What New Home Buyers Often Miss
- Anisa Rita

- Nov 13, 2025
- 3 min read
Anyone who has practised real estate law long enough will tell you that buying a new home is both an exciting milestone and a minefield of details that most people never see coming. Everything looks simple from the outside. A shiny new build. A smiling sales representative. A promise that everything is covered by warranty. Yet the moment you look behind the curtain, the legal framework is full of complexities that can protect a buyer or expose them in ways that only become obvious years later. This year, the Home Construction Regulatory Authority’s (the "HCRA") General Counsel, James Ryu, offered an excellent reminder of what is truly at stake when buying a new home in Ontario.
The HCRA has had a remarkable impact since its creation in 2021. It is the independent authority that licenses every builder and seller of new homes in the province. It enforces the New Home Construction Licensing Act, 2017, oversees complaints, investigates misconduct, and holds licensees to a formal Code of Ethics. For buyers, this means that the person building or selling you a home must meet standards of honesty, competence, fairness, and professional conduct.
One of the most useful tools the HCRA offers is also one of the most overlooked. The Ontario Builder Directory is a public record that tells you who your builder is, whether they are licensed, and what their regulatory history looks like.
It is surprising how many people will sign a preconstruction agreement without ever checking whether the builder is actually permitted to sell them the home. The directory should be the first stop for every buyer and every agent.

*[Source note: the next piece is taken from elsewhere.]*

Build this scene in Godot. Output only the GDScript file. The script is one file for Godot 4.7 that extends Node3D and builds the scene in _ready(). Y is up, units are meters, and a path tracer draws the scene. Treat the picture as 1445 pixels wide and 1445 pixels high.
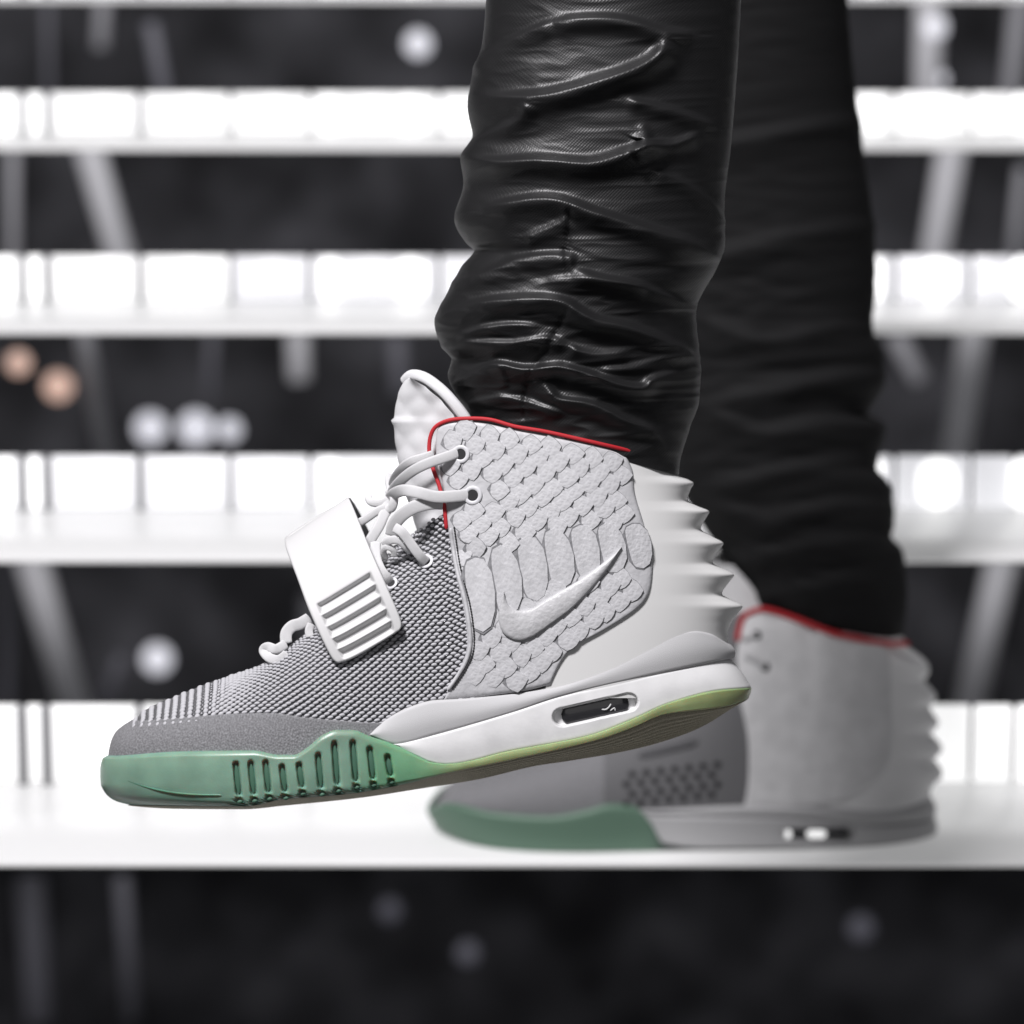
extends Node3D

# ---------------------------------------------------------------- frames and helpers
const F := 4000.0            # focal length in photograph pixels
const MID := 722.5
var eye: Transform3D         # where the photographer stands
var fr: Transform3D          # plane the traced outlines lie in
var fr_inv: Transform3D
var fs := 3100.0             # photograph pixels per metre in that plane
var to_node: Transform3D     # from that plane to the thing that is being built
var used := {}
var M := {}
var rng := RandomNumberGenerator.new()

func numbered(called: String, parent: Node) -> String:
	var key := str(parent.get_instance_id()) + called
	var n: int = used.get(key, 0)
	used[key] = n + 1
	return called if n == 0 else "%s_%03d" % [called, n]

func thing(called: String, label: String, category: String, xf: Transform3D, group := "") -> Node3D:
	var o := Node3D.new()
	o.name = numbered(called, self)
	add_child(o, true)
	o.transform = xf
	tag(o, label, category, group)
	return o

func tag(o: Node, label: String, category: String, group := "") -> void:
	o.set_meta("label", label)
	o.set_meta("category", category)
	if group != "":
		o.set_meta("group", group)

func part(called: String, m: Mesh, mat: Material, parent: Node3D) -> MeshInstance3D:
	var o := MeshInstance3D.new()
	o.name = numbered(called, parent)
	o.mesh = m
	o.material_override = mat
	parent.add_child(o, true)
	return o

func many(called: String, m: Mesh, mat: Material, where: Array, parent: Node3D) -> MultiMeshInstance3D:
	var mm := MultiMesh.new()
	mm.transform_format = MultiMesh.TRANSFORM_3D
	mm.mesh = m
	mm.instance_count = where.size()
	for i in where.size():
		mm.set_instance_transform(i, where[i])
	var o := MultiMeshInstance3D.new()
	o.name = numbered(called, parent)
	o.multimesh = mm
	o.material_override = mat
	o.set_meta("kind", "stuff")
	parent.add_child(o, true)
	return o

func use_frame(plane: Transform3D, scale_px: float, node_xf: Transform3D) -> void:
	fr = plane
	fr_inv = plane.affine_inverse()
	fs = scale_px
	to_node = node_xf.affine_inverse() * plane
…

Another issue that quietly fuels many of the disputes we see in real estate practice is the misuse of the owner-builder exemption. The law allows people to build a home for their own personal use without requiring a builder licence or warranty enrollment. The intention is reasonable. If you want to build your own house to live in it yourself, the law does not force you to become a licensed builder. The problem is that unlicensed builders have discovered how to hide behind this exemption. They present themselves as project managers or consultants while directing the entire construction. The homeowner pulls the permits, the true builder stays in the shadows, and the finished home falls outside the warranty program, leaving the buyer without protection.

The consequences of this only surface when something goes wrong—the roof leaks, the foundation cracks, the electrical work fails inspection during a resale. At that moment, buyers discover that their new home is not covered by the protections they thought they were entitled to because the person who actually built the home was never licensed.
Another growing issue is the illegal sale of new homes through what people casually call flipping. Selling a new home requires a vendor licence. Many individuals, often unintentionally, find themselves selling a newly built home without understanding that they are functioning as vendors under the statute. When they do so without a licence, the sale is illegal. For buyers, this usually means they are not getting the warranty protections they believed were built into their purchase. The HCRA has been responding through administrative penalties and enforcement actions, but by the time the regulator becomes involved, the buyer is usually already living with the consequences.
All of this unfolds within the larger structure of the HCRA Code of Ethics, which imposes enforceable standards of honesty, integrity, competence, and fair dealing. It prohibits intimidation and misrepresentation and gives buyers meaningful recourse when conduct falls short. In a market where optimism can overshadow caution, this framework ensures that buyers are not left to address problems on their own.

The reality of the new home market is that buyers rarely know the full picture when they sign an agreement. They are presented with floor plans, incentives, samples, glossy marketing, and an impression that everything is turnkey. Yet the legal side of the transaction is far more complex. Before signing anything, a buyer should know who the builder is, whether the builder and vendor are licensed, whether the home is properly enrolled in the warranty program, whether the person selling the home is even permitted to sell it, and whether any risks are being hidden in the agreement.
A new home is a foundation for a family, a financial commitment, and one of the most meaningful investments a person will make. The law gives you tools. Use them at the beginning rather than the end. We will ask the questions that marketing will not answer. The new home market rewards informed buyers. The best protection is knowledge and the right guidance before a signature ever hits the page.